Retype the data exactly, from its first line to the line containing "g = Grid((-.36, -.15, .85), (-.12, .2, 1.2), .01);", including both, and skip any picture.
════
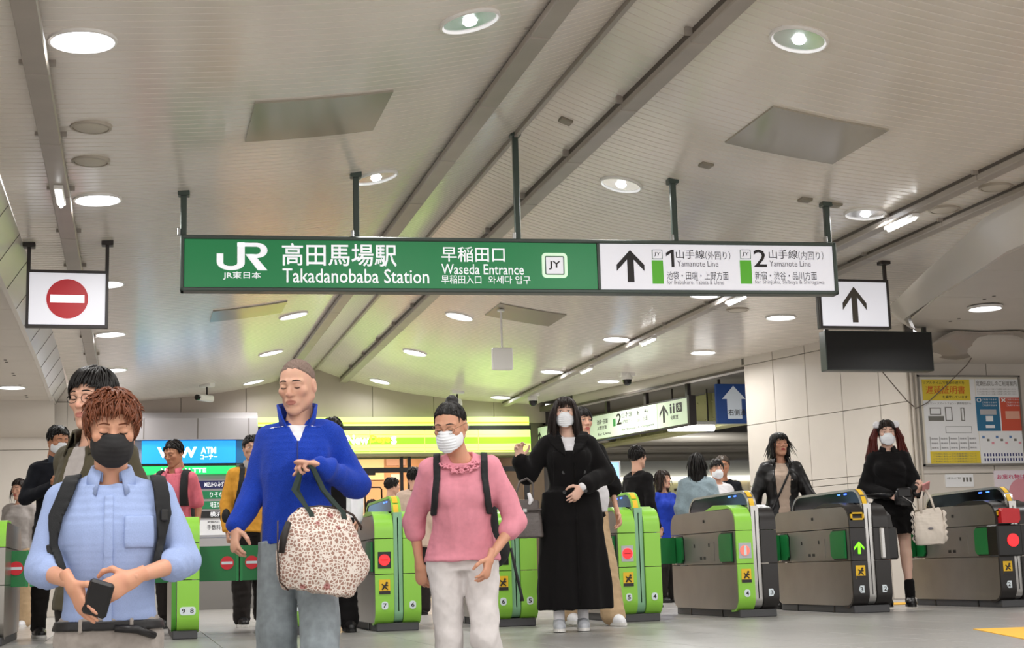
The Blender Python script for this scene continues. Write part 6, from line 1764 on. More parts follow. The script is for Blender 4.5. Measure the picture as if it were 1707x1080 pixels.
# ============ man in the orange jacket
P = Person('young man in orange jacket and dark trousers left of the blue fleece man', place(420, 727, 1.72, 0), .1, 1.72, h=.011, skin='fair', head=(.12, 0, -.1), J=dict(lan=(-.1, -.06, .085), ran=(.12, .16, .1), rkn=(.1, .0, .49)))
P.body(hands=dict(l=dict(curl=.5), r=dict(curl=.5)), hh=.0045); P.face('hair_black', 'open')
F = top_field(P, .022, 1., (.068, .062, .054), .1, .01, .068); of = F.copy(); P.hem_cut(F, .84); P.mesh('jacket', F, 'orange_jacket', .006, 24, 8); P.collar('grey_top', .07, .05, .008, .3, .5, 'hood_collar')
P.mesh('trousers', trouser_field(P, .014, r=(.092, .078, .066)), 'dark_trousers', .005)
for sd in 'lr': P.shoe(sd, 'shoe_black', 'sole_white')
P.hair('hair_black', dict(off=.005, vol=1.0), [dict(n=110, L=.07, style='fwd', seed=29, off=.0, mess=.15, r0=.009, grav=.4, fringe=.045, lift=1.04)])
bp = thing('shoulder_bag', 'black shoulder bag worn by the young man in the orange jacket', 'bag', P.root.location, P.root.rotation_euler.z)
P.patch('shoulder_strap', of, .01, lambda x, y, z: np.maximum(np.maximum(np.abs(x + .10 + (1.4 - z) * .15) - .024, y - .08), np.maximum(1.0 - z, z - 1.6)), 'strap_black', lift=.002, parent=bp)
g = Grid((-.36, -.15, .85), (-.12, .2, 1.2), .01); F = g.new(); add_cone(g, F, (-.24, -.03, .98), (-.24, .07, 1.0), .08, .08, .03, flat=((1, 0, 0), .5)); v, f = nets(g, F); P.raw('bag_body', v, f, 'strap_black', bp)

# ============ tall man in the blue fleece
H7 = 1.80
P = Person('tall man with shaved head in bright blue fleece carrying a patterned bag', place(495, 606, 1.80, -.32), -.1, H7, h=.0075, skin='fair', lean=.03, head=(.24, 0, -.36), head_off=(.0, -.01, -.01), headscale=1.09, width=.95,
           J=dict(lsh=(-.138, .03, 1.425), lel=(-.212, .06, 1.18), lwr=(-.298, -.08, .995), rel=(.285, .0, 1.19), rwr=(.10, -.245, 1.275), lan=(-.1, .12, .12), lkn=(-.1, -.01, .5), ran=(.1, -.22, .09), rkn=(.1, -.14, .51)))
P.body(hands=dict(l=dict(dir=(-.05, -.35, -.95), palm=(.85, .4, 0), curl=[.35, .4, .45, .5], thumb=.55), r=dict(dir=(-.75, -.35, .1), palm=(-.2, -.1, -1), curl=.95, thumb=.2)), head=dict(h=.003, wide=.97, nose=1.05)); P.face('hair_black', 'down', .0032)
F = top_field(P, .024, .97, (.073, .068, .052), .11, .006, .058, armk=.035); P.hem_cut(F, .905)
add_cone(P.g, F, (0, -.05, 1.60), (0, -.155, 1.385), .07, .008, .008, sub=True)
P.mesh('fleece', F, 'fleece_blue', .009, 14, 21, 1, (1, 1, .8))
for sd in 'lr':
    a, b = P.j[sd + 'el'], P.j[sd + 'wr']; d = (b - a) / np.linalg.norm(b - a); G = P.g.new(); add_cone(P.g, G, b - d * .045, b - d * .008, .047, .042, .005); P.mesh('cuff', G, 'fleece_blue', .0015, 80, 3)
# half-zip collar: two flaps standing up and folding outward
for sx in (-1, 1):
    v = []; f = []; n = 12
    for i in range(n + 1):
        t = i / n; a = (pi * .0 + pi * .88 * t)
        rr = .076; base = np.array([sx * sin(a) * rr, cos(a) * rr * 1.0, -.03 - .06 * t ** 3])
        top = np.array([sx * (sin(a) * (rr + .006 + .012 * t)), cos(a) * (rr + .008), .068 - .10 * t ** 3 + .012 * t])
        if t > .75: top[0] += sx * .035 * (t - .75) * 4; top[2] += .01
        for q in (base, base * .5 + top * .5 + np.array([0, 0, 0]), top): v.append(tuple(P.j['nb'] + (q + np.array([0, -.015, .012])) * P.k * 1.05))
    for i in range(n):
        for k in range(2): f.append((3 * i + k, 3 * i + k + 1, 3 * i + k + 4, 3 * i + k + 3))
    o = ob('collar_flap', MB().add(v, f), 'fleece_blue', P.root, 'all'); m = o.modifiers.new('thickness', 'SOLIDIFY'); m.thickness = .011; m.offset = 0
ob('zip', MB().tube([(0, -.152, 1.40), (0, -.158, 1.27)], .004, 6), M('zip_blue', '#122a7a', .4), P.root)
F = top_field(P, .008, 0, hem=.115, neck=.066); P.mesh('undershirt', F, 'white_cotton', .002, 24, 6)
F = trouser_field(P, .012, .90, (.092, .082, .078), .012); P.hem_cut(F, .09); P.mesh('jeans', F, 'jeans_grey', .006, 20, 31, 1, (1, 1, .7))
for sd in 'lr': P.shoe(sd, 'shoe_black', 'sole_white', .28)
P.hair('hair_shaved', dict(off=.03, vol=.92, h=.004))
P7 = P
# patterned tote hanging from his hand
def pattern_material():
    m = M('bag_pattern', '#dccfc4', .8); nt = m.node_tree; b = nt.nodes['Principled BSDF']
    tc = nt.nodes.new('ShaderNodeTexCoord'); vo = nt.nodes.new('ShaderNodeTexVoronoi'); vo.feature = 'DISTANCE_TO_EDGE'; vo.inputs['Scale'].default_value = 62
    r = nt.nodes.new('ShaderNodeValToRGB'); e = r.color_ramp.elements; e[0].position = .10; e[0].color = lin('#e9ded4'); e[1].position = .16; e[1].color = lin('#a37f70')
    n2 = nt.nodes.new('ShaderNodeTexVoronoi'); n2.inputs['Scale'].default_value = 11
    r2 = nt.nodes.new('ShaderNodeValToRGB'); e2 = r2.color_ramp.elements; e2[0].position = .16; e2[0].color = lin('#b5525a'); e2[1].position = .2; e2[1].color = lin('#ffffff')
    mx = nt.nodes.new('ShaderNodeMix'); mx.data_type = 'RGBA'; mx.blend_type = 'MULTIPLY'; mx.inputs[0].default_value = .75
    nt.links.new(tc.outputs['Object'], vo.inputs['Vector']); nt.links.new(tc.outputs['Object'], n2.inputs['Vector'])
    nt.links.new(vo.outputs['Distance'], r.inputs['Fac']); nt.links.new(n2.outputs['Distance'], r2.inputs['Fac'])
    nt.links.new(r.outputs['Color'], mx.inputs[6]); nt.links.new(r2.outputs['Color'], mx.inputs[7]); nt.links.new(mx.outputs[2], b.inputs['Base Color'])
pattern_material()
M('strap_green', '#1e3029', .7); M('bag_trim', '#3a2a22', .6)
L = P7.root.location
bag = thing('tote_bag', 'large cream and red patterned tote bag carried by the man in blue fleece', 'bag', (L.x + .065, L.y - .34, L.z + .67))
g = Grid((-.28, -.2, -.06), (.29, .2, .48), .009); F = g.new()
cs = [np.array([-.01, 0, .02]), np.array([0, 0, .1]), np.array([0, 0, .25]), np.array([.0, 0, .34]), np.array([0, 0, .385])]
add_chain(g, F, cs, [.17, .205, .19, .15, .10], [.08, .1, .085, .04, .012], (1, 0, 0), (0, -1, 0), .03, 2.8)
add_ell(g, F, (.17, 0, .12), (.055, .05, .06), .05); v, f = nets(g, F); v = relax(v, f, 1); v = crease(v, f, .007, 16, 77)
link('bag_body', np_mesh('bag_body', v, f), 'bag_pattern', bag)
hp = P7.j['rwr'] + np.array([-.085, -.04, -.02]); hx, hy, hz = hp[0] - .065, hp[1] + .34, hp[2] - .67
for sy_, yy in ((-1, -.03), (1, .03)):
    pts = [(-.035, yy, .30), (-.04, yy, .37), (hx - .055 + .01 * sy_, hy + .02 * sy_, hz - .1), (hx - .028, hy + .01 * sy_, hz - .01), (hx, hy + .012 * sy_, hz + .008), (hx + .028, hy + .01 * sy_, hz - .01), (hx + .075, hy + .02 * sy_, hz - .1), (.11, yy, .37), (.12, yy, .30)]
    vv = []; ff = []
    for i, p in enumerate(pts):
        for dx, dy in ((-.012, -.003), (.012, -.003), (.012, .003), (-.012, .003)): vv.append((p[0] + dx, p[1] + dy, p[2] + (abs(dx) if 3 <= i <= 5 else 0)))
    for i in range(len(pts) - 1):
        for k in range(4): ff.append((4 * i + k, 4 * i + (k + 1) % 4, 4 * i + 4 + (k + 1) % 4, 4 * i + 4 + k))
    ob('handle', MB().add(vv, ff), 'strap_green', bag, True)
ob('zip_edge', MB().tube([(-.1, -.004, .392), (0, -.004, .405), (.1, -.004, .392), (.16, 0, .36), (.2, 0, .30)], .006, 6), 'bag_trim', bag, 'all')
ob('end_tab', MB().tube([(-.15, -.07, .33), (-.175, -.085, .26), (-.185, -.09, .19)], [.014, .018, .014], 8), M('tab_dark', '#1d1715', .6), bag, 'all')
ob('side_seam', MB().tube([(-.195, -.02, .34), (-.2, -.06, .2), (-.19, -.06, .06), (-.15, -.05, .02)], .004, 6), 'bag_trim', bag, 'all')

# ============ person half hidden behind the blue fleece man
P = Person('person with white sleeves and black trousers half hidden behind the blue fleece man', (1.51, 11.62, 0), .0, 1.66, h=.012, skin='fair', head=(.1, 0, 0), width=.82, J=dict(lel=(-.19, .06, 1.1), lwr=(-.17, -.02, .86), rel=(.2, .06, 1.1), rwr=(.18, -.02, .86), ran=(.1, -.1, .085), lan=(-.1, .1, .085)))
P.body(hh=.006); P.face('hair_black', 'open')
P.mesh('jacket', top_field(P, .026, 1., (.064, .06, .052), .1), 'white_cotton', .005, 24, 8)
P.patch('tunic', P.trunk(.028), .02, lambda x, y, z: np.maximum(np.abs(x) - .09, np.maximum(y, np.maximum(.78 - z, z - 1.38))), 'wool_black')
P.mesh('trousers', trouser_field(P, .014, r=(.09, .075, .07)), 'wool_black', .005)
for sd in 'lr': P.shoe(sd, 'shoe_black', 'dark')
P.hair('hair_black', dict(off=-.01, vol=1.0), [dict(n=70, L=.1, style='flow', seed=3, off=-.01, mess=.12, r0=.01, fringe=.045)])

# ============ woman in pink, bending forward
H11 = 1.58
Lp = atZ(768, 961, .43 - .004); P = Person('woman in pink knit top and white mask leaning forward down the step', (0, 0, -.32), -.12, H11, True, h=.0075, skin='warm', lean=.26, width=1.15, depth=1.05, head=(.36, 0, -.34), head_off=(-.045, -.03, -.015), headscale=1.06,
           J=dict(lel=(-.235, .03, 1.0), lwr=(-.215, .05, .80), rel=(.262, -.07, .985), rwr=(.135, -.19, .82), rkn=(.10, -.1, .43), ran=(.20, .02, .1), lkn=(-.075, -.04, .44), lan=(-.08, -.02, .085), rhip=(.085, 0, .80), lhip=(-.085, 0, .80)))
pp = atY(772, 954, 7.12); P.root.location = (pp.x, pp.y, -.32); P.root.rotation_euler.z = -.22
P.body(bare=True, hands=dict(l=dict(dir=(.1, .1, -1), palm=(.6, .8, 0), curl=.4), r=dict(dir=(-.25, -.25, -.93), palm=(-.8, .3, 0), curl=.35, thumb=.4)), head=dict(h=.003, wide=1.0, nose=.95)); P.face('hair_black', 'down'); P.mask('mask_white', True, .0012, 1.0); P.glasses('glasses_metal')
F = top_field(P, .014, {'l': .62, 'r': .62}, (.064, .062, .058), .14, .036, .06, belly=1.1, armk=.03, fwd=.02)
pinkF = F.copy(); P.hem_cut(F, .80)
P.mesh('knit_top', F, 'pink_knit', .0045, 20, 41, 1, (1, 1, .8))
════
▸ **Output for this task**:
The Blender Python script for this scene continues. Write part 6, from line 1764 on. More parts follow. The script is for Blender 4.5. Measure the picture as if it were 1707x1080 pixels.
# ============ man in the orange jacket
P = Person('young man in orange jacket and dark trousers left of the blue fleece man', place(420, 727, 1.72, 0), .1, 1.72, h=.011, skin='fair', head=(.12, 0, -.1), J=dict(lan=(-.1, -.06, .085), ran=(.12, .16, .1), rkn=(.1, .0, .49)))
P.body(hands=dict(l=dict(curl=.5), r=dict(curl=.5)), hh=.0045); P.face('hair_black', 'open')
F = top_field(P, .022, 1., (.068, .062, .054), .1, .01, .068); of = F.copy(); P.hem_cut(F, .84); P.mesh('jacket', F, 'orange_jacket', .006, 24, 8); P.collar('grey_top', .07, .05, .008, .3, .5, 'hood_collar')
P.mesh('trousers', trouser_field(P, .014, r=(.092, .078, .066)), 'dark_trousers', .005)
for sd in 'lr': P.shoe(sd, 'shoe_black', 'sole_white')
P.hair('hair_black', dict(off=.005, vol=1.0), [dict(n=110, L=.07, style='fwd', seed=29, off=.0, mess=.15, r0=.009, grav=.4, fringe=.045, lift=1.04)])
bp = thing('shoulder_bag', 'black shoulder bag worn by the young man in the orange jacket', 'bag', P.root.location, P.root.rotation_euler.z)
P.patch('shoulder_strap', of, .01, lambda x, y, z: np.maximum(np.maximum(np.abs(x + .10 + (1.4 - z) * .15) - .024, y - .08), np.maximum(1.0 - z, z - 1.6)), 'strap_black', lift=.002, parent=bp)
g = Grid((-.36, -.15, .85), (-.12, .2, 1.2), .01); F = g.new(); add_cone(g, F, (-.24, -.03, .98), (-.24, .07, 1.0), .08, .08, .03, flat=((1, 0, 0), .5)); v, f = nets(g, F); P.raw('bag_body', v, f, 'strap_black', bp)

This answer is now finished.